Aber da hatte sie den Falschen ausgesucht.
"Das kannst du doch nach all den Jahren meiner Fürsorge nicht von mir verlangen", entgegnete ich mit einem bösen Lächeln hinter den gespielten Tränen.

Dann fällte ich das Ding - aber nicht ohne vorher im Internet geschaut zu haben, wie man aus einer Yukka-Palme im Prinzip einen Yukka-Wald machen kann: Die zwei Kronen pflanzte ich in zwei aufgegebene Kübel mit magerer Rest-Erde. Zwei meterlange Stümpfe stellte ich in einen Wassereimer, und den alten Reststumpf brachte ich nicht wie befohlen zum Sperrmüll, sonder ließ ihn dort stehen, wo er schon immer war.

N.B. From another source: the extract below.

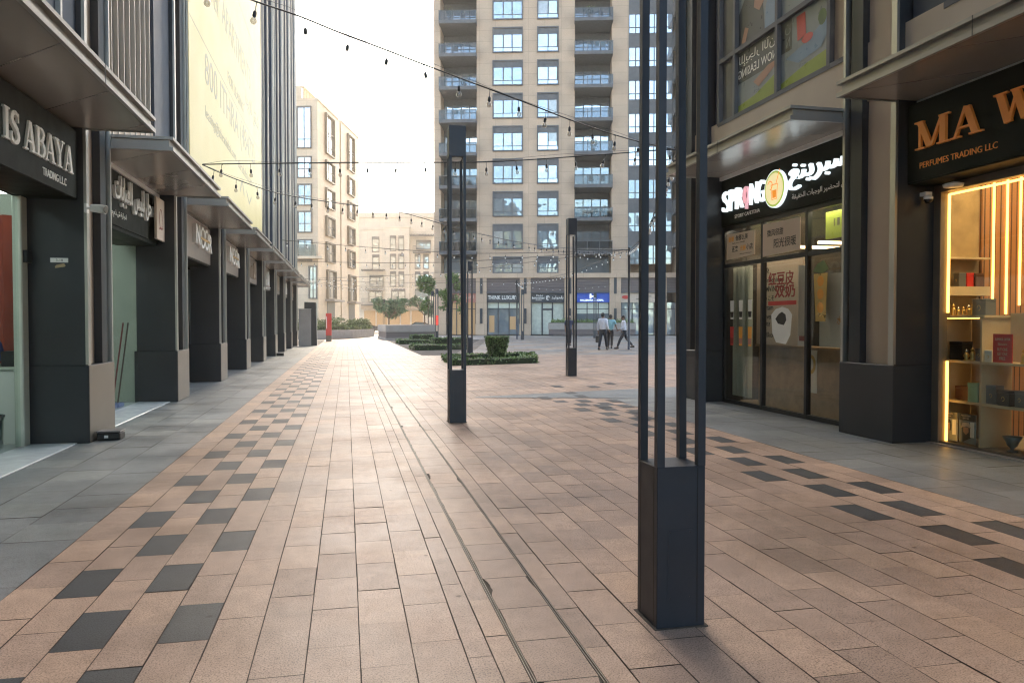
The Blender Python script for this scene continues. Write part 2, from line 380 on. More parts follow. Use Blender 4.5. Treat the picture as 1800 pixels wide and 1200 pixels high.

Mögen alle anderen Gewächse auf dieser Piazza ihre braunen Köpfe hängen lassen. Nicht aber meine vier Yukka-Palmen (der fünfte Stumpf schlägt auch schon aus - hihi). Sie erheben ihre frisch grünen Kronen stolz und kraftvoll. Und selbst neben dem alten Stumpf erhebt sich aus dem alten Wurzelwerk ein bereits beachtlicher Fächer - so schön wie nie zuvor...

Ich weiß, das ist blanker Öko-Terrorismus, aber der sich ausbreitende Dschungel wird doch wohl Pfeffer in den Ehe-Alltag bringen, wenn die Signora dann kommt.